Leave the pictures out and copy exactly the lines from the line containing "Model this scene in Blender with a Python script. The" to the line containing "R = math.radians", both lines included.

§ DATA EXCERPTS
--------------------------------------------------
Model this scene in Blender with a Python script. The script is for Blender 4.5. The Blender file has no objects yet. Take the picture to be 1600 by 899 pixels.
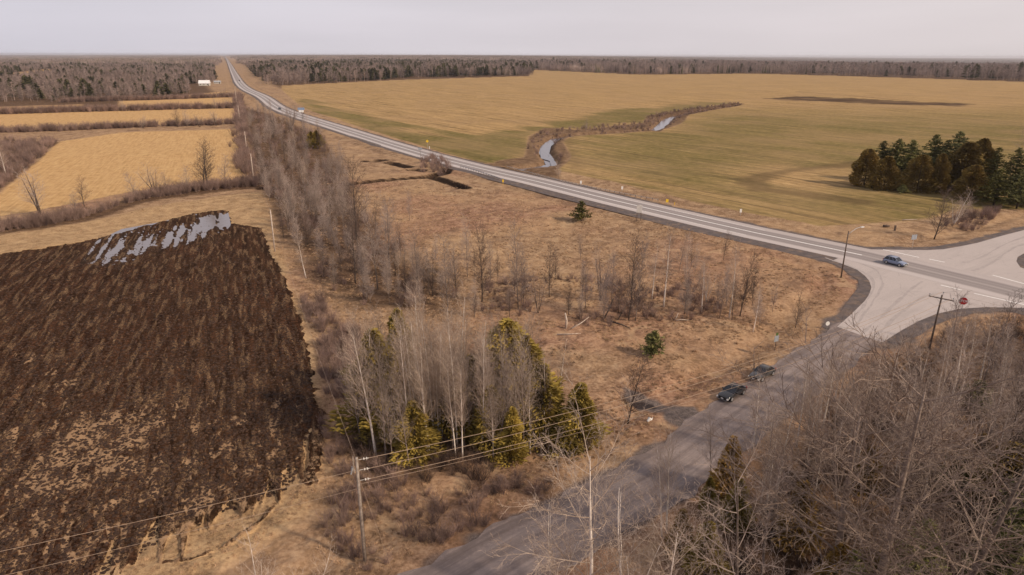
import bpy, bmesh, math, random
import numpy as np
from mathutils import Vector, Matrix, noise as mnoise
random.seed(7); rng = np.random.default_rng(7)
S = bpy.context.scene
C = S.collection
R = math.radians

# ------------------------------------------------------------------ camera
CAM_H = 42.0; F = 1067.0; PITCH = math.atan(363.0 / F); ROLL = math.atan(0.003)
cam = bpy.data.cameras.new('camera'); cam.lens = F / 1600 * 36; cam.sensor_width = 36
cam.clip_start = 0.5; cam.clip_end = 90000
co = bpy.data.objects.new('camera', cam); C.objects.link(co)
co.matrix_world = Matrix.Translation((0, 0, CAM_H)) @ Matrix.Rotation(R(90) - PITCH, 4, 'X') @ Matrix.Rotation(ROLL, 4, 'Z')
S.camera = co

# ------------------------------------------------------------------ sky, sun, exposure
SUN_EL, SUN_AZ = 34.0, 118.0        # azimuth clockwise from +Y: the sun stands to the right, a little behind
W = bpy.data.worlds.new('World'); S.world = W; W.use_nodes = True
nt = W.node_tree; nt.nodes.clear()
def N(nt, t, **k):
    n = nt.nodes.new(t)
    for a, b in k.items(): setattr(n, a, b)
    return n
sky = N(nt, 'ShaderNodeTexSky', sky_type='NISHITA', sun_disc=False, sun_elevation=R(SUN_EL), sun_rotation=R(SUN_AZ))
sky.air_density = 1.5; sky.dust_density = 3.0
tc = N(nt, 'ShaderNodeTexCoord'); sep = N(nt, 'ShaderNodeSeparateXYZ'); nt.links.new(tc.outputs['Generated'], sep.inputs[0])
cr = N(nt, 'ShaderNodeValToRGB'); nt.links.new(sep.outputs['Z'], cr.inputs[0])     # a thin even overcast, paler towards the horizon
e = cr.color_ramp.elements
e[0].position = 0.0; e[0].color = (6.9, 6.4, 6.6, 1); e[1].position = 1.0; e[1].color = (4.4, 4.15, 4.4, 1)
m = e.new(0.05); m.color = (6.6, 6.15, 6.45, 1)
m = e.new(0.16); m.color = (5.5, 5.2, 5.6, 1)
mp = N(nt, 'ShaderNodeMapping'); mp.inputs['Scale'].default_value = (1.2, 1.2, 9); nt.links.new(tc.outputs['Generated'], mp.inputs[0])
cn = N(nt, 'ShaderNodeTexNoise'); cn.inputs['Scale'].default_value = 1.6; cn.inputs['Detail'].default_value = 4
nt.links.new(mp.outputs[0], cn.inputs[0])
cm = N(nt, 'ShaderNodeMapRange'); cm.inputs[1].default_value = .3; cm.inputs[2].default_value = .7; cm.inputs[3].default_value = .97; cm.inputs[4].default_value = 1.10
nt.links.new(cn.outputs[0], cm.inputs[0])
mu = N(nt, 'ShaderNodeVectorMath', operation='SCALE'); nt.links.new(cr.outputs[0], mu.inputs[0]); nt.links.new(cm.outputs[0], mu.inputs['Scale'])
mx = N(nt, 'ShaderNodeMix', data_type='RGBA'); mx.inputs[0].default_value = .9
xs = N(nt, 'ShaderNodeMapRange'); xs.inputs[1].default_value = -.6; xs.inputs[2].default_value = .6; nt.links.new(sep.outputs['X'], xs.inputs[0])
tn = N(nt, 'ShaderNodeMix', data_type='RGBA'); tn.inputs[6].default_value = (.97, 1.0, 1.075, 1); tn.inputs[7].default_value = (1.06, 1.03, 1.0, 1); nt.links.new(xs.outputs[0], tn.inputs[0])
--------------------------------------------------
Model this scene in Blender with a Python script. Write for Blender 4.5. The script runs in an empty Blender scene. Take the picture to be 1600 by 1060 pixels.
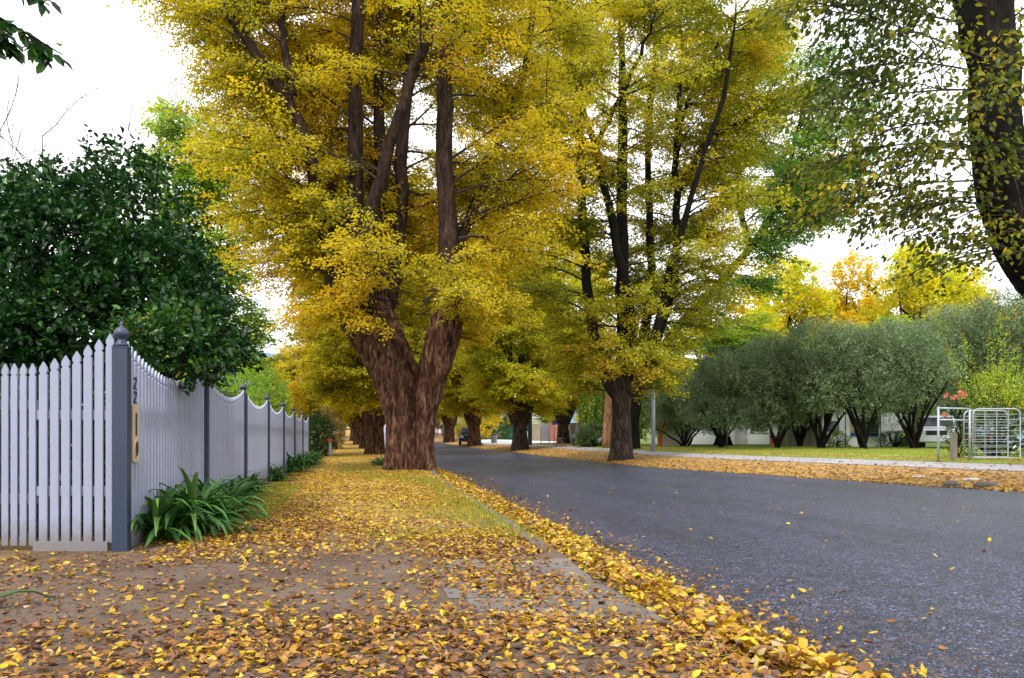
--------------------------------------------------
§ OUTPUT FOR THIS TASK
Model this scene in Blender with a Python script. The script is for Blender 4.5. The Blender file has no objects yet. Take the picture to be 1600 by 899 pixels.
import bpy, bmesh, math, random
import numpy as np
from mathutils import Vector, Matrix, noise as mnoise
random.seed(7); rng = np.random.default_rng(7)
S = bpy.context.scene
C = S.collection
R = math.radians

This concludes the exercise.